NBC Corrects About ‘Ongoing Occupation’ of Gaza

CAMERA’s Israel office yesterday prompted correction of an NBC article which referred to the “ongoing occupation” of the Gaza Strip. As noted yesterday in CAMERA’s Snapshots blog, the Nov. 15 article (“‘An Open Secret’: Saudi Arabia and Israel get cozy“) had stated:

An Israeli-Saudi alliance would also be vastly unpopular on the Arab street given the ongoing occupation of the West Bank and Gaza. (Emphasis added.)

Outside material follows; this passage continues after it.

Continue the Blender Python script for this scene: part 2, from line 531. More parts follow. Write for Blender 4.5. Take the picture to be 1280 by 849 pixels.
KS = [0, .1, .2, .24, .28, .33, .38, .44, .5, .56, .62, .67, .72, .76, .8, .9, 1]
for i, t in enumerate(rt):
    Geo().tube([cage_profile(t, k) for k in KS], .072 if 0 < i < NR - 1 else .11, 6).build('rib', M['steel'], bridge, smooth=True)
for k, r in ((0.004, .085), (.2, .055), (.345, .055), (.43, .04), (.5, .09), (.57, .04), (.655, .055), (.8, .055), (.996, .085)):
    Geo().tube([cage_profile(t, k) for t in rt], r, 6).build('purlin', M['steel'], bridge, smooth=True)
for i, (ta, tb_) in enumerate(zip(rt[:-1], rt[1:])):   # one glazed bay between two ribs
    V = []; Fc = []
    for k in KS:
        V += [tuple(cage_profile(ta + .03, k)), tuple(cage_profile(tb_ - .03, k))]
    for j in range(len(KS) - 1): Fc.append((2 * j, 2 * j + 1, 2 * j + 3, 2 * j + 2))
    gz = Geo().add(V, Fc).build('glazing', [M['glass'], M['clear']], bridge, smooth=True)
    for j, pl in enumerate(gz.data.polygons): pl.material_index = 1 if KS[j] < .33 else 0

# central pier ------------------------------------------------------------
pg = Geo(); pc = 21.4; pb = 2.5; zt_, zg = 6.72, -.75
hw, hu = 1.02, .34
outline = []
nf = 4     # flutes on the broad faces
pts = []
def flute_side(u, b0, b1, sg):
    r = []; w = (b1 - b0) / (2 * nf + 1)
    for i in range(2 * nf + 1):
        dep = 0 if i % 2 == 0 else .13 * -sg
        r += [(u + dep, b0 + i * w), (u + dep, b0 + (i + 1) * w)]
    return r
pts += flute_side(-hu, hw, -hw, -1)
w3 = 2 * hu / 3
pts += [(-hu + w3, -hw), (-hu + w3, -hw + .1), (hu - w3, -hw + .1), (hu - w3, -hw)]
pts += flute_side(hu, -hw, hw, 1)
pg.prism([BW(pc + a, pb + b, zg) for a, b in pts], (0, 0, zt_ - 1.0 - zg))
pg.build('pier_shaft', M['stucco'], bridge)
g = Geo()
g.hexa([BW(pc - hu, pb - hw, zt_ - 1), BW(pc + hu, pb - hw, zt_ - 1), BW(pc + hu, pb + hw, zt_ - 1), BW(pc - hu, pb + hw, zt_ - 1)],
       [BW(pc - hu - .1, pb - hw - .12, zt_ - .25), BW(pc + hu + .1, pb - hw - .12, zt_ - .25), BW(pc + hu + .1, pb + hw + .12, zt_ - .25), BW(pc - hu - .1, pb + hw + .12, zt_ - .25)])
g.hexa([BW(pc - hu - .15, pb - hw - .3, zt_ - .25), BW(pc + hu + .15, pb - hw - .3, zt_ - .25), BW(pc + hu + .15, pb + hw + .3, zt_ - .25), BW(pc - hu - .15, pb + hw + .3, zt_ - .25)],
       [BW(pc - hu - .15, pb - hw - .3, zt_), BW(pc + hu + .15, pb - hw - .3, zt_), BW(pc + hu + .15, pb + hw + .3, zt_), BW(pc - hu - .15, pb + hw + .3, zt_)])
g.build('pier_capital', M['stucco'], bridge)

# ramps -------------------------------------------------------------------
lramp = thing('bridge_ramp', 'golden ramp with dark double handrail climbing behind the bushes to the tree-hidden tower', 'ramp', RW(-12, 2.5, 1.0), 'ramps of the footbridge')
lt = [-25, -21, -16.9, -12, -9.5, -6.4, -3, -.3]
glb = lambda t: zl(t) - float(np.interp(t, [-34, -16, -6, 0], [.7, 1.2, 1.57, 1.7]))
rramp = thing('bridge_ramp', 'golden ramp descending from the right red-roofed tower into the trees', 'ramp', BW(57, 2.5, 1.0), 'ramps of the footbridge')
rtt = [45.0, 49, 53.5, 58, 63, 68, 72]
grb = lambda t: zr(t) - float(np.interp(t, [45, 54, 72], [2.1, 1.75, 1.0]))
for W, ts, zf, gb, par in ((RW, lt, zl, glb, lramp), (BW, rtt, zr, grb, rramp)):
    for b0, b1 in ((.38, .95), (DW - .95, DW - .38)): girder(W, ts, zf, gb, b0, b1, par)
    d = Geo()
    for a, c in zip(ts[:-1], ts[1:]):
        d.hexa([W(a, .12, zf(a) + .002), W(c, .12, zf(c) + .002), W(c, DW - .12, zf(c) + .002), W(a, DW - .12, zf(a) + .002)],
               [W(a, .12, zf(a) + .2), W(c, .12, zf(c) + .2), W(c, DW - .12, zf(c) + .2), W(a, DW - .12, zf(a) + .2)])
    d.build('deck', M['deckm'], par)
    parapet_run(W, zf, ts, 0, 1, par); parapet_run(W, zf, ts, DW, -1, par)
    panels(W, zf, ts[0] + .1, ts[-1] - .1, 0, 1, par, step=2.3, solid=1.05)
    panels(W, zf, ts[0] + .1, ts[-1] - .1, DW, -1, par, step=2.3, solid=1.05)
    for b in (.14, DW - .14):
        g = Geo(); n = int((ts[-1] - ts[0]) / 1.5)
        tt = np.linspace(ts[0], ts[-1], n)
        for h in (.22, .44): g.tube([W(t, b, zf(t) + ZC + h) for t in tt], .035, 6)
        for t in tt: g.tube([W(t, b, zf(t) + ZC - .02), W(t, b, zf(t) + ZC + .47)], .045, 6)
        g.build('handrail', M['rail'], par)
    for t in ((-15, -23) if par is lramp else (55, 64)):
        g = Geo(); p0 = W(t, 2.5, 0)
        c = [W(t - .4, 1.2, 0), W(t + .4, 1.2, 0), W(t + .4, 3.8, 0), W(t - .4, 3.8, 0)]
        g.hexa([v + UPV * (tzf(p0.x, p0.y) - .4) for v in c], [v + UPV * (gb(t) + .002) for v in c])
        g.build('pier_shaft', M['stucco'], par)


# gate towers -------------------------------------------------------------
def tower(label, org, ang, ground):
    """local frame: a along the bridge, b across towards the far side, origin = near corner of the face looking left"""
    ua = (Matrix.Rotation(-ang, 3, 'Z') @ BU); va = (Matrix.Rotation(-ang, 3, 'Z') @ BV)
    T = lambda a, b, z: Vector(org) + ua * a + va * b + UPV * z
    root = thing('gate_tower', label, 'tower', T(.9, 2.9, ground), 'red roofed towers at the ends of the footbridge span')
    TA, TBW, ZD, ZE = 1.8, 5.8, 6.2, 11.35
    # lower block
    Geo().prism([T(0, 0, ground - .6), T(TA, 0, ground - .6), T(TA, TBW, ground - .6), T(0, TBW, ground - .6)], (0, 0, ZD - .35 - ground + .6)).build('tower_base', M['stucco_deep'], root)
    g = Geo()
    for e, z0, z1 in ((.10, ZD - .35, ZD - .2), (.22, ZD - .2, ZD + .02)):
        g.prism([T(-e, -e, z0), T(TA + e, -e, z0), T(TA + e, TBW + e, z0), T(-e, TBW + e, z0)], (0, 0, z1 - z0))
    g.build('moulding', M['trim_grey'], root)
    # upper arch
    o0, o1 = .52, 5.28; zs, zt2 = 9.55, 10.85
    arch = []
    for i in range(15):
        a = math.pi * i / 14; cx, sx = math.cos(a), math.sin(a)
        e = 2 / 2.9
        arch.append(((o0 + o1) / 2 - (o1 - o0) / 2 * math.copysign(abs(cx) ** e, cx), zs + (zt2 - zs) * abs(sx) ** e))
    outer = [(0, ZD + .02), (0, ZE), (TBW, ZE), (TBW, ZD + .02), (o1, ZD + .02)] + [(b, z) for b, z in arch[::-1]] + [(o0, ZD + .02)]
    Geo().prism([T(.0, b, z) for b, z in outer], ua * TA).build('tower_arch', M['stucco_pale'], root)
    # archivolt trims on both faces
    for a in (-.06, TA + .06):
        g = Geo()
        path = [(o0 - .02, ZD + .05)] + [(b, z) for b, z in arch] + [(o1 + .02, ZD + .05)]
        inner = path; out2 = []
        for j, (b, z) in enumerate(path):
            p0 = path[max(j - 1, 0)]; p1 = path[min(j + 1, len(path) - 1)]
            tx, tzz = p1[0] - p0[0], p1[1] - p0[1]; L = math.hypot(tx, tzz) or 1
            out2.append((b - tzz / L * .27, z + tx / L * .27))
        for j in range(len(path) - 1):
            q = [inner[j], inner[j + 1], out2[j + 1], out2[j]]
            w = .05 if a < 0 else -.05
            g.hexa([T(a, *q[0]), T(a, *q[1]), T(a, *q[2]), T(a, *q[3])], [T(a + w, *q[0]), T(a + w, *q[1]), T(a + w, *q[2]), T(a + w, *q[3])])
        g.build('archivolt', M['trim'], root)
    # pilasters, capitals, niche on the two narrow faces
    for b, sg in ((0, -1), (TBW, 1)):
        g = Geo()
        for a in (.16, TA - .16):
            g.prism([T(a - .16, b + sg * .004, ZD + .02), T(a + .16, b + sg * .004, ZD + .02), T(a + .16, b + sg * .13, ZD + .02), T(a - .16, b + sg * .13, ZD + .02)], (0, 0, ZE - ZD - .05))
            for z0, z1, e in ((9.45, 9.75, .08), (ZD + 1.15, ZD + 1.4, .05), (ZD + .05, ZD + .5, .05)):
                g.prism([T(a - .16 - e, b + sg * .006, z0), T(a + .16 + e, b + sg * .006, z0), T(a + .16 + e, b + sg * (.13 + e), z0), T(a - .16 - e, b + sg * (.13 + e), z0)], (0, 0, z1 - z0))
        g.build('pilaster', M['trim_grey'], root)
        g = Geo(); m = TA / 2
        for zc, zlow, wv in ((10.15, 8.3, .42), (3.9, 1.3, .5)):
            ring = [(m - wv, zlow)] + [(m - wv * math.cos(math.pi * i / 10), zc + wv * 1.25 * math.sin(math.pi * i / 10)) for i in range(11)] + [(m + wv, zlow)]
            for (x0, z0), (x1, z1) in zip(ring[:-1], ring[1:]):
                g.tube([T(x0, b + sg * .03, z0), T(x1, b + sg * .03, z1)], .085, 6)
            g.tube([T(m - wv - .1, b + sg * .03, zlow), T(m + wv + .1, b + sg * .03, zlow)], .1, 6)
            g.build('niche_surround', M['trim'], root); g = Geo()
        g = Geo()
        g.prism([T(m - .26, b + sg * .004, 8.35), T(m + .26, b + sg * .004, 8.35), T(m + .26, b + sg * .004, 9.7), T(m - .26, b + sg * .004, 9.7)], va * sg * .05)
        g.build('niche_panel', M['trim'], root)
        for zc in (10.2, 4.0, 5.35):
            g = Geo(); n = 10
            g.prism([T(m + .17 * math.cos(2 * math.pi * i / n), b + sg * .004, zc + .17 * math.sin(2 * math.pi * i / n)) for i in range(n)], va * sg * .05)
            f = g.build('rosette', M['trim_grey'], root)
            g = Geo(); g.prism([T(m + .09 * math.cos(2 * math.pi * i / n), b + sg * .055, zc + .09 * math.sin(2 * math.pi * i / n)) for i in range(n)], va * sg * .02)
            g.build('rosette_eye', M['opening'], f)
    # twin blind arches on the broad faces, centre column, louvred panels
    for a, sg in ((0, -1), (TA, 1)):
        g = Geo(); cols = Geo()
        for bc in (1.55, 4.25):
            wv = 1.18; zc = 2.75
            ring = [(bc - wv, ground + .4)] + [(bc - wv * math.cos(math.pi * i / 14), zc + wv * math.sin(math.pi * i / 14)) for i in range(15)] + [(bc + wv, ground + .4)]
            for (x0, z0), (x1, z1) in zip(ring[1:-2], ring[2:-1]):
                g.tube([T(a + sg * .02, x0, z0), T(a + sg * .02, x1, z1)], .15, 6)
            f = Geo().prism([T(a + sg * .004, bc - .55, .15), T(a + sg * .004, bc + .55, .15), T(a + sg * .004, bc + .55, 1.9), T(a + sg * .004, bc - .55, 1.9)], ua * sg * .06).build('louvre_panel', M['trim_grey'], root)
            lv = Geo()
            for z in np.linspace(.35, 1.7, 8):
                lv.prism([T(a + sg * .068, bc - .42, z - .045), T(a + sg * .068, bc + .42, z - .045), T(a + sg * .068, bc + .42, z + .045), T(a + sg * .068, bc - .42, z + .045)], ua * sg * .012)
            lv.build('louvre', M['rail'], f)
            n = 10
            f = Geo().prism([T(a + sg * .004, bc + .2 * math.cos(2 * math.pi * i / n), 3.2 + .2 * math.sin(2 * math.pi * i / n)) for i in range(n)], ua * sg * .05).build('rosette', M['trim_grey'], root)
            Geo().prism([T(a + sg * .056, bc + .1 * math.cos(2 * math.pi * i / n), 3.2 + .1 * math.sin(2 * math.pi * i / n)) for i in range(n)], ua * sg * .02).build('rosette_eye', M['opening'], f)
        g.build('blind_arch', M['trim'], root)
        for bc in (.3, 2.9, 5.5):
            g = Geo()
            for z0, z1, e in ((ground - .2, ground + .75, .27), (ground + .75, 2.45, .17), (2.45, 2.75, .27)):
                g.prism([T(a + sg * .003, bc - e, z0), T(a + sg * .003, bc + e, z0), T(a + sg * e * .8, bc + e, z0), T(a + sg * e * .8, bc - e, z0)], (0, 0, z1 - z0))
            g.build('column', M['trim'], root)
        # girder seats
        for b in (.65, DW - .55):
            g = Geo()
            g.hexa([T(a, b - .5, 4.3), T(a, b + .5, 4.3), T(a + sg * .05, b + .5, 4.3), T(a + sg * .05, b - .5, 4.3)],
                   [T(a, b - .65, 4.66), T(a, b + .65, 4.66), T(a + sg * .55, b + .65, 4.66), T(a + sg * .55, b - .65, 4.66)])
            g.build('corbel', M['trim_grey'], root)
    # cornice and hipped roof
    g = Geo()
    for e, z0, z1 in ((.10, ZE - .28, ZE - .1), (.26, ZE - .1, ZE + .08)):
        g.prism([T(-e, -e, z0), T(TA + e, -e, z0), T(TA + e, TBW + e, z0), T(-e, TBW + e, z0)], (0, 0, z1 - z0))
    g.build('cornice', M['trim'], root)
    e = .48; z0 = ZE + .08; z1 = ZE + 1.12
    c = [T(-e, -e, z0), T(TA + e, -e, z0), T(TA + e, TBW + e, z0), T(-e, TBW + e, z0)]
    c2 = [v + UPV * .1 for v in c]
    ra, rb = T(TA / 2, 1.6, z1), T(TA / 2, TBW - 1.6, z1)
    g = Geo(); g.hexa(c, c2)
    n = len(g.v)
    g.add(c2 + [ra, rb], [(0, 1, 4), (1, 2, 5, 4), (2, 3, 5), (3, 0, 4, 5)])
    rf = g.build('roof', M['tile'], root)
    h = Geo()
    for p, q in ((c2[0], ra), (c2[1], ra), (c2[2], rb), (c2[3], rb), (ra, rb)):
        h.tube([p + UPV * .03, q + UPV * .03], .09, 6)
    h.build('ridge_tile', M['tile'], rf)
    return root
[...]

In 2005, Israel withdrew every last one of its citizens, both living and dead (having exhumed remains from the cemeteries), as well as all of its soldiers, from the Gaza Strip, ending its occupation of the territory. The only Israelis currently “occupying” the Gaza Strip are the three captive civilians with mental disorders reportedly forcibly held by Hamas, along with two soldiers, believed to be dead.
Following the 2005 withdrawal, then Secretary of State Rice said in a May 1, 2006 briefing:

And in fact, the Israelis do not any longer occupy Gaza; it is Palestinian territory. And that is in no small part thanks to the tireless efforts of Jim Wolfensohn, who worked day and night to make certain that that could happen. (Emphasis added).

While the United Nations and Human Rights Watch regard Gaza as still occupied, Hamas’ Mahmoud Zahar disagrees, stating in 2012: “Against whom could we demonstrate in the Gaza Strip? When Gaza was occupied, that model was applicable.”

In addition, a number of legal scholars disagree with the NGO position that Gaza is still occupied.

Indeed, after similarly stating that Gaza is occupied, The Los Angeles Times last year commendably published the following correction, the paper’s second correction on this topic:

In addition, last month The Evening Standard also corrected this point.
In response to communication from CAMERA staff, NBC yesterday commendably removed the misleading wording. The amended text now states:

An Israeli-Saudi alliance would also be vastly unpopular on the Arab street given Israel’s actions in the West Bank and Gaza.

Contrary to standard journalistic practice, editors did not append a note to the bottom of the article alerting readers to the change.